How I align teams with clear design rationale
I noticed our product was heavily used at night, but the bright interface caused eye strain and reduced usability. The team was initially hesitant to invest in a full dark mode, so I framed the problem around user behavior—late-night usage and fatigue—and tied it to a business opportunity: better retention for those power users. My insight was that in low light or when fatigued, users struggle to differentiate similarly colored icons. I proposed a dark mode with distinct, carefully chosen colors for each icon to maximize contrast and legibility. By walking through simple before/after scenarios in a design review, I showed how this small change dramatically reduced cognitive load. The team aligned on the strategy, and we shipped the dark mode, resulting in positive user feedback and increased nighttime engagement.

Delivering high-impact features at scale
I shipped a white label platform for our product, a feature that allowed multiple brands to use our core tool with their own branding and configurations. The complexity came from balancing a single codebase with deeply varied visual and functional requirements. My role was to define the design system that could flex across brands without introducing technical debt, working closely with engineers to set constraints and with stakeholders to validate each brand’s needs. The outcome was a successful launch that greatly impacted the product by opening new markets and revenue streams.

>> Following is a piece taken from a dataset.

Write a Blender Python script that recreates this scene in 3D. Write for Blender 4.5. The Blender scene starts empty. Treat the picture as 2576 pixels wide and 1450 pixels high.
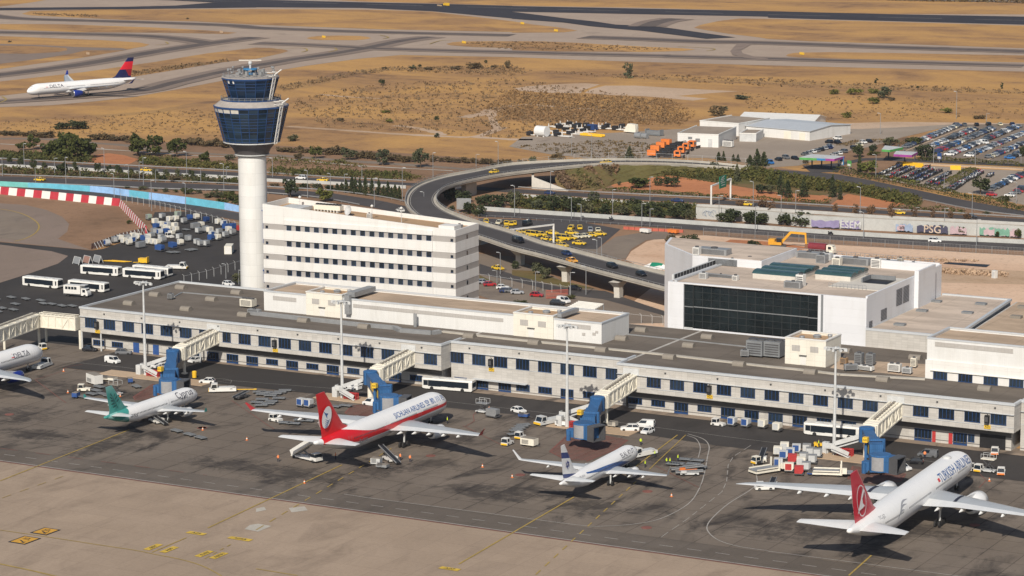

Crafting pixel-perfect interfaces with soul
As the solo designer leading a full redesign, I focused on transforming dense, overwhelming data into a calm, navigable interface. Every margin and type scale was deliberately set to create breathing room, tightening the vertical rhythm where information grouped naturally and expanding it between sections to give the user’s eye a rest. I chose a restrained color palette with one accent color used sparingly for primary actions, so nothing felt noisy. The result was a UI that felt approachable and trustworthy, where users could scan complex information without anxiety.
Prototyping with code to accelerate design decisions
For the Ermetic website redesign, I built a full prototype with animations and motion graphics to simulate the final user experience before development began. Having that interactive version early let the team make faster decisions on transitions, micro-interactions, and overall flow — we could see exactly how the design would behave without waiting for engineering implementation. This reduced back-and-forth during handoff and gave stakeholders a concrete reference to align on.
Bridging design and engineering through shared language
On the Puls website project, I owned both the design and the frontend implementation. I moved from mockups straight into code, which forced me to think through every interaction as both a designer and a developer—ensuring the visual intent survived real CSS constraints. Working this way gave me a deep understanding of what makes a design feasible to build, and it made collaboration with backend engineers smoother because I could discuss tradeoffs in their terms rather than waiting for handoff.